Instant data retrieval ensures audit readiness, mobile entry increases accuracy, and integrated dashboards give leaders visibility across multiple jobsites. HCSS Safety, for example, enables crews to conduct JHAs prior to high-risk work, track certifications via QR codes linked to each employee, and standardize toolbox talks across projects. These practices not only satisfy inspectors but also foster stronger safety cultures by integrating documentation into everyday operations.
For companies using HCSS Safety, the advantages are measurable. Incident rates decline, Experience Modification Rates (EMR) improve, and insurance premiums reflect those safer records. Just as important, digital platforms create transparency, allowing leaders to identify trends and address risks proactively. When employees can see that their reports are acted on quickly and consistently, engagement rises and safety becomes part of the company identity.
Compliance as Strategy
The 2025 regulatory climate conveys a clear message: safety cannot be reactive. Contractors must integrate compliance into their daily workflows, build cultures that protect both physical and mental well-being, and prepare for audits at any moment. With penalties climbing and the Fatal Four expanding, there is no margin for outdated, paper-based approaches.
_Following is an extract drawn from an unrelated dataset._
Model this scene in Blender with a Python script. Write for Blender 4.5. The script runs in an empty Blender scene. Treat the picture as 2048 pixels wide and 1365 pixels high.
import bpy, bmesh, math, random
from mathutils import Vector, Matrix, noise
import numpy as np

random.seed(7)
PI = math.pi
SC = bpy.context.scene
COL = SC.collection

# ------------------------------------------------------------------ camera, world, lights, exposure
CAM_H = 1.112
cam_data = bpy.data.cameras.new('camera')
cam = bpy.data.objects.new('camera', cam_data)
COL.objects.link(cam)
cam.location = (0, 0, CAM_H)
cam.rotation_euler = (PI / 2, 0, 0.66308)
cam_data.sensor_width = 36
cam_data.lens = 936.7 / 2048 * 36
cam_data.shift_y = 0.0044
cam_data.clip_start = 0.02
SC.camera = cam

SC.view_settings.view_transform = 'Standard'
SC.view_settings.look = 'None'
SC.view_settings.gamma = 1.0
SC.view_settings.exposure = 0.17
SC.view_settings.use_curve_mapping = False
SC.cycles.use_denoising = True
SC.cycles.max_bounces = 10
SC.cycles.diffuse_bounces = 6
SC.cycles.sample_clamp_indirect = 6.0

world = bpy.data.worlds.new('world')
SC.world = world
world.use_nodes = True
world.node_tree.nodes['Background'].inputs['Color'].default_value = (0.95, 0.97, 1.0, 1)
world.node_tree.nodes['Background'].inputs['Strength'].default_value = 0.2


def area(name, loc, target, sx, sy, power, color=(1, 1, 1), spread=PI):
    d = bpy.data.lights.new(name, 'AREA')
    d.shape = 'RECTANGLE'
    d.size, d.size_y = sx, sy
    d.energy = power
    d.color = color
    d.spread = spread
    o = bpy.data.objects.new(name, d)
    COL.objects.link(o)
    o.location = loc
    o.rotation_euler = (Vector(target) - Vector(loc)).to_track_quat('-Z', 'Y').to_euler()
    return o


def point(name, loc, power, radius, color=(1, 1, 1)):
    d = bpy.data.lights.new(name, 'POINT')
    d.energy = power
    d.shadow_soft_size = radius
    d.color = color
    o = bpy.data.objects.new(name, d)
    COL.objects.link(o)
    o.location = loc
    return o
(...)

Digital tools offer a way forward, enabling contractors to simplify record-keeping, protect workers, and prevent costly interruptions. By centralizing data and creating audit-ready records, these platforms help companies meet evolving standards while maintaining productivity. In a year where the cost of non-compliance can derail entire projects, the smartest investment a contractor can make is one that ensures safety is consistent, transparent, and demonstrable.
Compliance, in other words, has become a business strategy as much as a regulatory necessity, and OSHA recordkeeping software is at the center of that transformation.